■ Short problem
Only the number is wanted: how many lines in the data contain "Blender"?

■ Records provided
============================================================

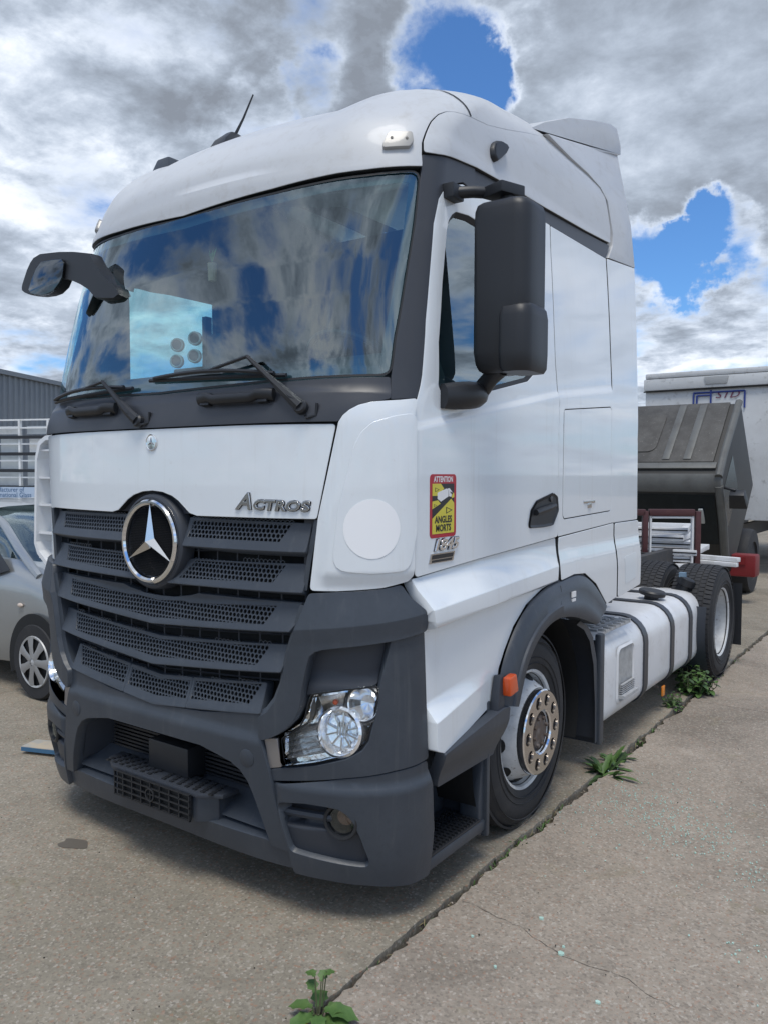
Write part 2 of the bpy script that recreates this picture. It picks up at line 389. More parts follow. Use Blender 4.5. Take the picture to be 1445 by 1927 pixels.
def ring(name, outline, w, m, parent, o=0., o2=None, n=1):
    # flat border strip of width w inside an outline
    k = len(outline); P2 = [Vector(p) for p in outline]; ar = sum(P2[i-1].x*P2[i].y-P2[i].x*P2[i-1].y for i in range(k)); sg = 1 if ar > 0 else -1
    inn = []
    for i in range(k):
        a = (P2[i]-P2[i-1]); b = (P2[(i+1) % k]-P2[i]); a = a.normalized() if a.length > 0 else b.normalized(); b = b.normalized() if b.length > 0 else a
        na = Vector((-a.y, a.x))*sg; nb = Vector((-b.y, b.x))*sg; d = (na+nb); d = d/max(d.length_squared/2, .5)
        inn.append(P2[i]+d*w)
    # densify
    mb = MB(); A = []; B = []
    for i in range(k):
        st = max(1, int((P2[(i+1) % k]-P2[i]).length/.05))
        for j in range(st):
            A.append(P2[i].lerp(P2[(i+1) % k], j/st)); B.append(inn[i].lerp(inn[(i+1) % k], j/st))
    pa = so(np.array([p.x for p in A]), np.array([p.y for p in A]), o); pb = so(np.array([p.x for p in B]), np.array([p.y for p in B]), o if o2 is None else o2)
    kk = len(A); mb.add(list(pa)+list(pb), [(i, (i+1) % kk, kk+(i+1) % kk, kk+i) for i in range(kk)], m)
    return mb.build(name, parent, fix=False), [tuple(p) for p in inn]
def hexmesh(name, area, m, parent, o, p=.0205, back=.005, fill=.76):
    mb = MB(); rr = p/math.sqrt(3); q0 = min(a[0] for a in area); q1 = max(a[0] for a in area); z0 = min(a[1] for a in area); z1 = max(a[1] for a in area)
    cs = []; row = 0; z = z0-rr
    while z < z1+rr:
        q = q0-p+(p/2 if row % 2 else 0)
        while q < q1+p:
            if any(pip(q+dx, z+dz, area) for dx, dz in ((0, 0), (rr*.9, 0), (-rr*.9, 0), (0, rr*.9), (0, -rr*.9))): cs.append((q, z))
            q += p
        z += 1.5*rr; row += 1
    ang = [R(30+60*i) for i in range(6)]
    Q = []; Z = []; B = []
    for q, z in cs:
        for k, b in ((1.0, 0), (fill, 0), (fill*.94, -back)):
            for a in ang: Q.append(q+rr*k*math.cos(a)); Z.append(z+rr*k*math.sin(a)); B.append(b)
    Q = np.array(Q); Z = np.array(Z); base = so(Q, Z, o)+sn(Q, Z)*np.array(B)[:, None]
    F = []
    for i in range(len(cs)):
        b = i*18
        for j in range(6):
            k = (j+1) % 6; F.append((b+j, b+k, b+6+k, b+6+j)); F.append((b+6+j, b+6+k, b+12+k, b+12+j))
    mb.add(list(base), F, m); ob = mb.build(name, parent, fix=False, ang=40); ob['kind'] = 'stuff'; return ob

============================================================

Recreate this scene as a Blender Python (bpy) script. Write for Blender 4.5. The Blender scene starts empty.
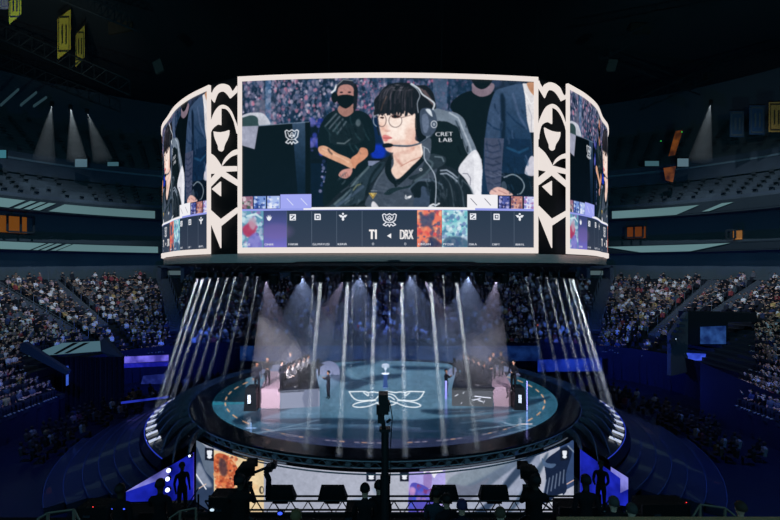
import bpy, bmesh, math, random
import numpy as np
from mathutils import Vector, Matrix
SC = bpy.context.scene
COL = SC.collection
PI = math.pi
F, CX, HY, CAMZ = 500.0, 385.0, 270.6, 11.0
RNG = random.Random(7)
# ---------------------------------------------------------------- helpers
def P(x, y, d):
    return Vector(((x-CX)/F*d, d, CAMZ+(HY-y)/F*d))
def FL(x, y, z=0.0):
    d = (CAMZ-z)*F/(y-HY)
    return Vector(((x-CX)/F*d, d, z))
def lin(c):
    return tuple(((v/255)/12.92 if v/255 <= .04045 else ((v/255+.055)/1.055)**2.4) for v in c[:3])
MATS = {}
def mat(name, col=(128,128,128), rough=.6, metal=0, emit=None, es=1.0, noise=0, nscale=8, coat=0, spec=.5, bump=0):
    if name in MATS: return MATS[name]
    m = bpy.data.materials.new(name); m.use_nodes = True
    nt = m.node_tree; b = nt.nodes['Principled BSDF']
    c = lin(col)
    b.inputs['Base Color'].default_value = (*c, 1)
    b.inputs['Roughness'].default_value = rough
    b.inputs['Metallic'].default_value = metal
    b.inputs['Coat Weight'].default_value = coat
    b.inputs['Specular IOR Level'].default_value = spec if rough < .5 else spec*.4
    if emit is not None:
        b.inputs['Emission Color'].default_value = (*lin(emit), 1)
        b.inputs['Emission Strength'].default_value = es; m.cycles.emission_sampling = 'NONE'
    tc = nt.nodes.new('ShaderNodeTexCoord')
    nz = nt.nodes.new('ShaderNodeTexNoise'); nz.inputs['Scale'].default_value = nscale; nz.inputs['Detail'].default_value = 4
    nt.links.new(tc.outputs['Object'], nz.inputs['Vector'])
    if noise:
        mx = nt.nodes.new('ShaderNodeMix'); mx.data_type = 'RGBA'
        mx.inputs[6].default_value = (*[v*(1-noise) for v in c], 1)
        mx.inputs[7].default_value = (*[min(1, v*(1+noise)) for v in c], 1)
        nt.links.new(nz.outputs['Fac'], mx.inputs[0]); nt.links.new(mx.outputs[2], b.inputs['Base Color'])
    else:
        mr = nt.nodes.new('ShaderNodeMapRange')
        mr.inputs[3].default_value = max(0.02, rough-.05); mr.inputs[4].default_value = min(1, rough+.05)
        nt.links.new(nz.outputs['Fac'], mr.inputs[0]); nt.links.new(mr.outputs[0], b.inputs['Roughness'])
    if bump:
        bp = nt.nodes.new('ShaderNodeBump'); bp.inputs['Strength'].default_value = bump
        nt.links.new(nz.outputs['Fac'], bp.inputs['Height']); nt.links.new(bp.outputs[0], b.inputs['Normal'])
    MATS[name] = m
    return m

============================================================

■ Right answer
2